**SET PROBLEM:** Copy exactly the lines from the start of the data below through the one that carries "r = ray(px, py); return CAM + r * ((z", and only those.

**SOURCE EXCERPT:**
......
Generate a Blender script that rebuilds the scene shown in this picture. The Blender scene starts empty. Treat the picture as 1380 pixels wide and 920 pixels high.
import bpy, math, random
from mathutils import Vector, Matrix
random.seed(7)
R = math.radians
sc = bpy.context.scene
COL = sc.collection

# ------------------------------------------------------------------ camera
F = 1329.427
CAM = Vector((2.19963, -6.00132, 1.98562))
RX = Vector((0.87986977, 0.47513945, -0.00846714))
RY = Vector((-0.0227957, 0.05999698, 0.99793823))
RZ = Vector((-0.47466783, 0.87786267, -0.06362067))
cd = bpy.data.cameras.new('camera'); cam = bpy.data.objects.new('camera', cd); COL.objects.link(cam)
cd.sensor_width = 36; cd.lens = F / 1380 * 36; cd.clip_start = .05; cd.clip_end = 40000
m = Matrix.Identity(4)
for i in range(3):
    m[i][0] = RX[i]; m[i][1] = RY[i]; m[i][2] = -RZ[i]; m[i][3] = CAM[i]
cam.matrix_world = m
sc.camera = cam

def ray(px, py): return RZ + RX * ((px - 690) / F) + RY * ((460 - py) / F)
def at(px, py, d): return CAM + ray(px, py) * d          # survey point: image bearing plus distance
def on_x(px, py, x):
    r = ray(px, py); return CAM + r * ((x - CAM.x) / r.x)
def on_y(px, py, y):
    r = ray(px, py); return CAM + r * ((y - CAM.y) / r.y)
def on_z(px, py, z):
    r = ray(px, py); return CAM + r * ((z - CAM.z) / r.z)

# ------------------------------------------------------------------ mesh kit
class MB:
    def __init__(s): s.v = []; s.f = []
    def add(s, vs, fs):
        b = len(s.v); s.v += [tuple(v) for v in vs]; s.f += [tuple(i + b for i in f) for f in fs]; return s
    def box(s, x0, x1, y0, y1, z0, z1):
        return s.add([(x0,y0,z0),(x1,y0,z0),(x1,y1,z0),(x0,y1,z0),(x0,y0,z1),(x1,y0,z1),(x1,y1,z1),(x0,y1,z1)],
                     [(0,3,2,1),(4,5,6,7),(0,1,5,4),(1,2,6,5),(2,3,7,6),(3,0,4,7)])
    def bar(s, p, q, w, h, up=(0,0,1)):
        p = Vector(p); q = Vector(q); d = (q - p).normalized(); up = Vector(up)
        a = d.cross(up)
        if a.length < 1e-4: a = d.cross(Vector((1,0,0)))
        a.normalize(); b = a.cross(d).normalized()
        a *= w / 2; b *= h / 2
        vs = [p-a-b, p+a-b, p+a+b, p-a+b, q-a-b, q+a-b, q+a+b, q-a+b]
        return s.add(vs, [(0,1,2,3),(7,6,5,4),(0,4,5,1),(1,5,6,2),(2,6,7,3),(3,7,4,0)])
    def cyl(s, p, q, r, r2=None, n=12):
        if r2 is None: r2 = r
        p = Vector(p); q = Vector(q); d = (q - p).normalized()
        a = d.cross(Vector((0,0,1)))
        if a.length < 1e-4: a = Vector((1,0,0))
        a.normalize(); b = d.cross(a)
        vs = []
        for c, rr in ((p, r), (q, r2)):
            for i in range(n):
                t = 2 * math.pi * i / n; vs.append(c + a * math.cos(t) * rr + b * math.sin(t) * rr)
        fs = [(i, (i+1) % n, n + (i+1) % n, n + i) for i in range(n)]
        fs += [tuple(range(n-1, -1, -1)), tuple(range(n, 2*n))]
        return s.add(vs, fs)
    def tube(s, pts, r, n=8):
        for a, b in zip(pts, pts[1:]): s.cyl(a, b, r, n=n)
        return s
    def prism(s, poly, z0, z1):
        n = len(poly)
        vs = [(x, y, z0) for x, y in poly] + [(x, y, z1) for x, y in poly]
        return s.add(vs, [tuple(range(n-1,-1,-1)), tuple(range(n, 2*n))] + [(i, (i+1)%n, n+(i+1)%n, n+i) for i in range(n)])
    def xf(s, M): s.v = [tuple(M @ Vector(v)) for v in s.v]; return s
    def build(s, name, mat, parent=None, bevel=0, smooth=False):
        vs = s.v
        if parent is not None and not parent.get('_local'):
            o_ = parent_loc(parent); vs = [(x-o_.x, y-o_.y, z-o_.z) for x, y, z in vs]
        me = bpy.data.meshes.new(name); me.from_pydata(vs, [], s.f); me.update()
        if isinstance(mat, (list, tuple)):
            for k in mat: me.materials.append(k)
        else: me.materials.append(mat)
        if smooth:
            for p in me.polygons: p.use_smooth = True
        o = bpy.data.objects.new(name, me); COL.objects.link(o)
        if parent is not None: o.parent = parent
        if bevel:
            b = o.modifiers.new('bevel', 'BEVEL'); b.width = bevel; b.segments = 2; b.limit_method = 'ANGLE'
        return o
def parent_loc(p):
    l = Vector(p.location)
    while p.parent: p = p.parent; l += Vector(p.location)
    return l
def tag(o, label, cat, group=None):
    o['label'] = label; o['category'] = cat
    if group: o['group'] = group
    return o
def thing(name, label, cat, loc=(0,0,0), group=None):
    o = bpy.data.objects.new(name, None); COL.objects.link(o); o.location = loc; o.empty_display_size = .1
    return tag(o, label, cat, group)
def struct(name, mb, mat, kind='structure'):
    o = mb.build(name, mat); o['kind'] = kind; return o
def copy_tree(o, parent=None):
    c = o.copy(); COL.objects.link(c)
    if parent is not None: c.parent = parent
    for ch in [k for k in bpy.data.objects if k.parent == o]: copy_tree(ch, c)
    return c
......
**SOLUTION TO THE EXERCISE:**
Generate a Blender script that rebuilds the scene shown in this picture. The Blender scene starts empty. Treat the picture as 1380 pixels wide and 920 pixels high.
import bpy, math, random
from mathutils import Vector, Matrix
random.seed(7)
R = math.radians
sc = bpy.context.scene
COL = sc.collection

# ------------------------------------------------------------------ camera
F = 1329.427
CAM = Vector((2.19963, -6.00132, 1.98562))
RX = Vector((0.87986977, 0.47513945, -0.00846714))
RY = Vector((-0.0227957, 0.05999698, 0.99793823))
RZ = Vector((-0.47466783, 0.87786267, -0.06362067))
cd = bpy.data.cameras.new('camera'); cam = bpy.data.objects.new('camera', cd); COL.objects.link(cam)
cd.sensor_width = 36; cd.lens = F / 1380 * 36; cd.clip_start = .05; cd.clip_end = 40000
m = Matrix.Identity(4)
for i in range(3):
    m[i][0] = RX[i]; m[i][1] = RY[i]; m[i][2] = -RZ[i]; m[i][3] = CAM[i]
cam.matrix_world = m
sc.camera = cam

def ray(px, py): return RZ + RX * ((px - 690) / F) + RY * ((460 - py) / F)
def at(px, py, d): return CAM + ray(px, py) * d          # survey point: image bearing plus distance
def on_x(px, py, x):
    r = ray(px, py); return CAM + r * ((x - CAM.x) / r.x)
def on_y(px, py, y):
    r = ray(px, py); return CAM + r * ((y - CAM.y) / r.y)
def on_z(px, py, z):
    r = ray(px, py); return CAM + r * ((z - CAM.z) / r.z)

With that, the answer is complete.